GMRS repeater I built
with almost all Ebay parts

I had some spare funds and decided to try again at building a GMRS repeater. A couple of years ago the some aftermarket Motorola Radio Interface Boxes have become available on Ebay that allow me to program the old Motorola radios instead of having to take them to a dealer, and the RIB cable only cost about $30. And you can also buy a pre-made repeater cable off of Ebay that plugs directly into a 16 pin Motorla Maxtrac radio and presto, you have a repeater.
So this is the route I decided to go, the Motorla Maxtracs can be had for about $60 on ebay, the repeater cable was $30, and the programming RIB was $30. A couple odds and ends and I should have a working repeater for about $200 using some parts I have from the other repeaters I have built.

So here is what I got:

Three Motola Maxtrac radios

All three radios came complete with power cables, mounting bracket, and microphone. And the radios were in really good shape for $160 for all three. I only needed two, but the third was a good test and experimentation radio (Which proved to be very helpful in troubleshooting)

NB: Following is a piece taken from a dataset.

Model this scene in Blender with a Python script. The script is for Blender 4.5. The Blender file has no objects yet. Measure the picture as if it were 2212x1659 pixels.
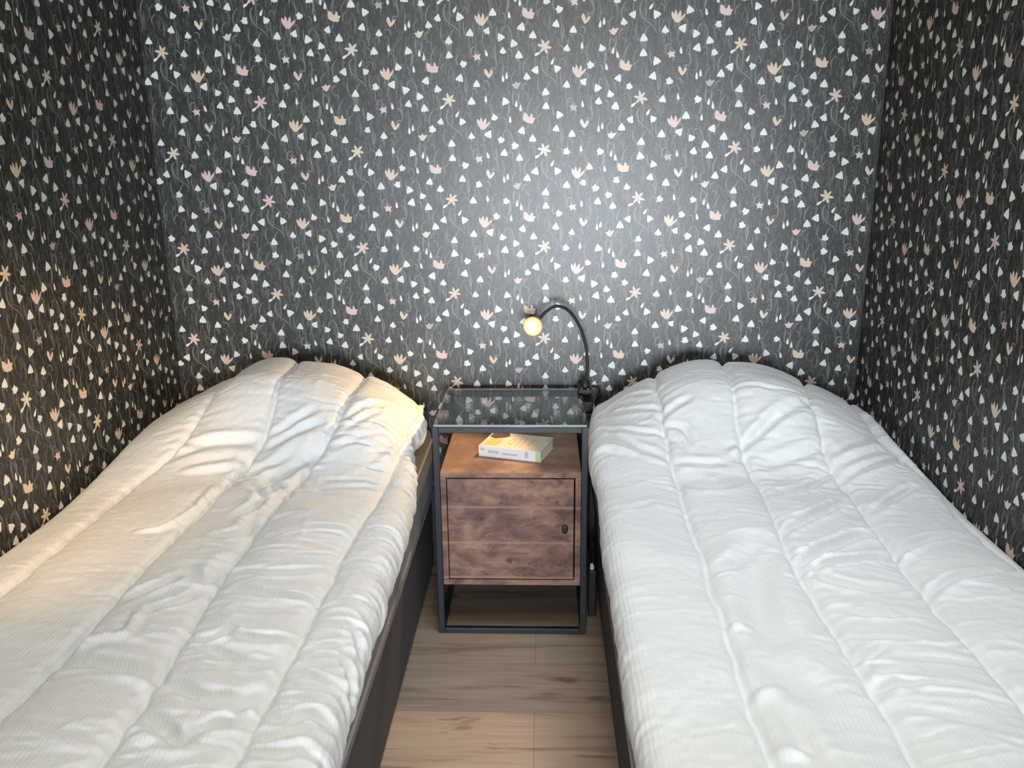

Specifications of the repeater:
Two 25 watt Motorola Maxtracs with 16 pin connector, model #D428ASC radios connected together with arepeater cable from Ebay and a Duplexer tuned for GMRS frequencies.
The radios are 30-50 watt output and the frequency range on these radios is 403-470 mhz. The radios pull about .33 amps per radio, so it should pull about .66 amps at 12 volts while at idle.

Frequency info
TX= 462.625 - Repeater Out
RX= 467.625 - Repeater In
PL= 100.0

For Motorola T7200's
Channel 18, Sub Code 12
For a normal radio
For a ham radio to 462.625 with a positive 5 mhz offset and a 100.0 pl tone

The call letters for my repeater is WQTC540

A couple of tips I learned programming these Maxtrac radios:
You have to run the Motorola RSS on MSDos on a real pc or laptop. It will NOT work if you try to use virtual PC, dosbox, or any other emulation/virtualization software. It will also not work with a USB serial port adapter. You have to have a PC running old DOS.
I thought I was smart it and get the software to work in Dosbox with a USB serial adapter. It will not work, despite numerous attempts (Spent almost an entire day working on this) You can get the software to run but when you tell it to read the codeplug from the radio, it simply will not communicate with the RIB. You simply have to run it in DOS.
A windows 95 boot disk will work, just go into DOS mode. I used a P4 laptop running windows 95 in DOS mode and was able to run the software.
Once you have an OLD PC functional, simply plug it into the mic port and start programming.
Simply plug in the cable, you don't have to worry about putting the radio into program mode, just plug it into the mic port and you are good to go.
I did encounter a problem after getting the radios programmed. PIN #8 on the reciever needs to put out a signal telling the controller that it is recieving a carrier operating signal (COS for short) In the programming, you have to go in and make sure pin #8 is set to output on the PL tone, otherwise the repeater cable will never get the message to TX the TX radio.
To get a neat squelch tail, you need to enabling signaling and ID using mdec.

Overal build cost:
$140 - Radios
$30 - Repeater cable
$30 - Programming cable
$90 - Duplexer
$60 - Power supply
$40 - Antenna
$390 - Total cost

and I built a wood box to get all of the gear mounted in
to make it more portable

So far, this is the best repeater I have built. Early tests show a range of almost 2 miles, in an urban area with the antenna only 15 feet above ground level. So this repeater has gone about 20 times farther then any other repeater I have owned before. Definately an accomplishment.
I did have a little bit of trouble with RF interference with the repeater controlling circuit, it kept the TX radio transmitting non-stop, simply moving the coax fixed this problem.
The transmitter radio gets warm fast, from cold, transmitting for 60 seconds gets the heat sink to 110 F, I should look into getting a fan installed.

Future plans:
I plan to do more testing range and and power consumption of the repeater. Now that its mounted in a box, its easy to rig it up on a mountain top and test range.
Get a fan installed to keep the transmitter cool.
Maybe try to see if I can get this radio to run off of solar power.
Maybe get a real repeater controller rigged up to these radios so it will properly ID itself, make announcements,
My long term goal is to get better at building these repeaters so they can be used for public events.

Testing results:
I took the repeater, rigged it up to my solar battery pack, and hauled it up to the top of a ridge on a foggy cold day. The road up was pretty muddy, but I got it up there and did some testing. I was able to get a 10 mile range from the transmitter, but I think I have some problems with the audio coming through. Need to do some more testing, on a warm and clear day. Also need to put a sign on my equipment so people wandering the back roads will leave my equipment alone.